Although Cate Le Bon is geographically from Wales, artistically she’s also from that ethereal realm where Tori Amos and Kate Bush spend time. Dreaming in that realm has combined with isolation in this realm on Le Bon’s sixth solo album, Pompeii.
Le Bon largely accompanies herself: composing the songs on bass, she colors and shades them with her own piano, synthesizer, percussion and characteristically, deceptively simple guitar parts.
Two regular collaborators, Stephen Black and Warpaint’s Stella Mozgawa, add his saxophone and clarinet and her drums, with Younghusband’s Euan Hinshelwood providing more sax.

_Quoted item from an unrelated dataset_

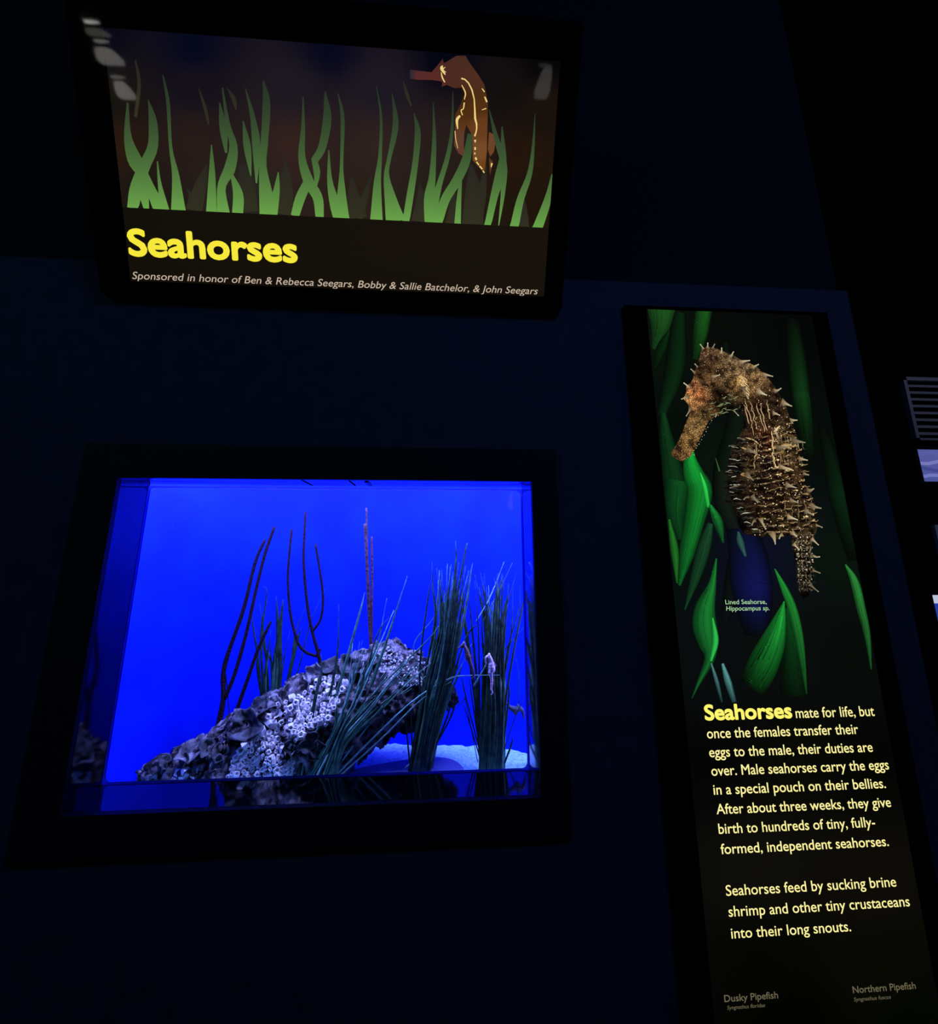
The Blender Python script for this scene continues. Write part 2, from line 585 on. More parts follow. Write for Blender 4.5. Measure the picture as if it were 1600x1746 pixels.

And those saxophones are immediately present and disorienting from the beginning of “Dirt on the Bed,” itself the unsteadying opener here.
Le Bon’s voice is particularly off-kilter on the track, yawing from flat lows to broken highs, wavering around the bassline as if half-chasing, half-avoiding it, and veering deliberately away from tunefulness.
It has to be deliberate, because Le Bon is back in tune with the next track, “Moderation,” and everything else—saxophone, bassline, rhythm—is as smooth and groovy, in the style of New Wave pop, as everything on “Dirt on the Bed” is not.
Pompeii makes many shifts like that, until it resembles a Talking Heads album like 1979’s Fear of Music, albeit with slower tempos and softer introspection a la the Go-Betweens in the early 1980s. However, Le Bon is more reliant on herself than any individual in those bands at those times, and almost aloof as a result.
“I’m not cold by nature,” she sings, at a temperature closer to freezing than to boiling, in “Running Away,” but she is reserved, and the tension between artistic passion and unearthly cool keeps Pompeii as intelligent and interesting as the work of Le Bon’s fellow Welsh musical artiste John Cale. Both are neither too grounded nor too airy.